Für Costa Ricas Linke könnte der Urnengang indes einen wichtigen Durchbruch bringen. Bei früheren Wahlen konnte sie wiederholt nur einen einzigen der insgesamt 57 Parlamentarier stellen, nun hofft die Linkspartei »Breite Front« (FA) auf eine echte Oppositionsfraktion im nächsten Parlament. In Umfrageergebnissen kam ihr Präsidentschaftskandidat José Maria Villalta sogar auf zweistellige Ergebnisse. »Zum ersten Mal in der Geschichte haben wir einen Präsidentschaftskandidaten«, sagte Patricia Mora, Listen-Spitzenkandidatin und Witwe des 2012 verstorbenen FA-Politikers José Merino, gegenüber jW. Villalta ist der scheidende Abgeordnete der FA und darf aufgrund des Wahlrechts nicht unmittelbar für eine weitere Legislaturperiode kandidieren. In den vergangenen vier Jahren nutzte er das Parlament für zahllose Initiativen gegen Korruption, für einen Mindestlohn und gegen diverse Megaprojekte. Das Verhältnis der Partei zu sozialen Bewegungen verbesserte er entschieden und trug dazu bei, eine neue Basis für die FA aufzubauen, die derzeit im ganzen Land wächst. Das ist für eine Partei, die sich sozialistisch nennt und auf Traditionen der Kommunistischen Partei beruft, im stark antikommunistisch geprägten Costa Rica eine Neuheit.

Interessant ist auch die Entwicklung in der sozialdemokratisch orientierten »Partei der Bürgeraktion« (PAC).

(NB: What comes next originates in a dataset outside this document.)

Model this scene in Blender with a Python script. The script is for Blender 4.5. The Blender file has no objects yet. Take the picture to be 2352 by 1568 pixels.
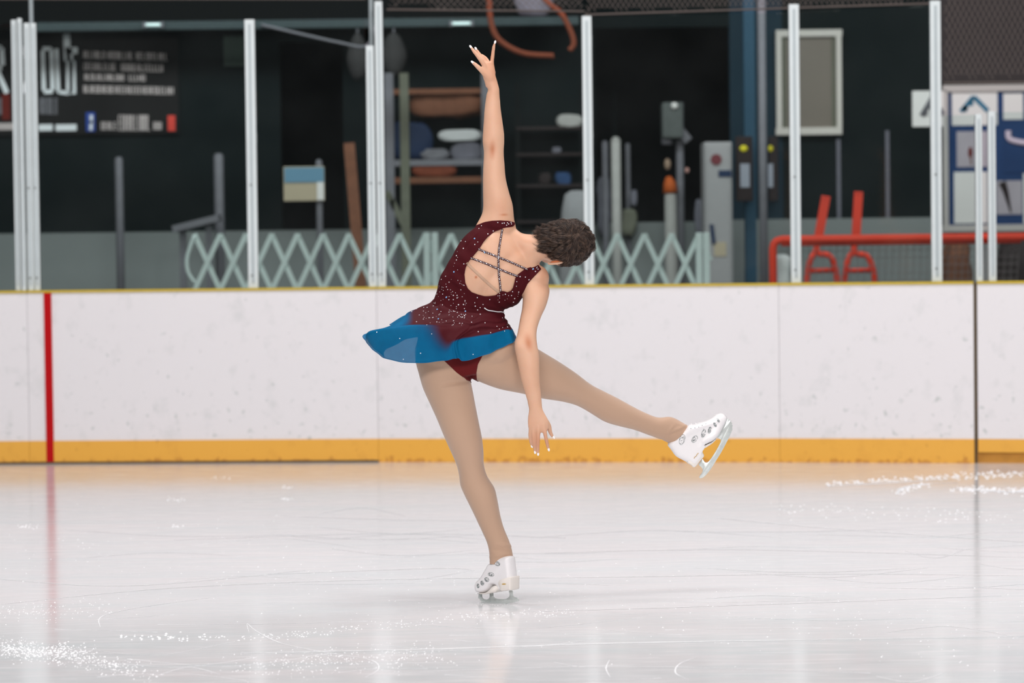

Erstmals könnte dort der Technokrat und Parteigründer Ottón Solís, dessen Vorbild die US-amerikanischen »Demokraten« sind, das interne Rennen um die Präsidentschaftskandidatur verlieren. Sein Gegner Juan Carlos Mendoza steht für einen Dialog mit der sozialen Bewegung und lehnt das CAFTA-Freihandelsabkommen mit den USA ab. Mendoza hat auch deshalb gute Karten, weil seine parteiinterne Strömung »Bewegung der Hoffnung« die PAC inzwischen dominiert und durchsetzen konnte, die Wahl des Präsidentschaftskandidaten für alle wahlberechtigten Costa-Ricaner zu öffnen.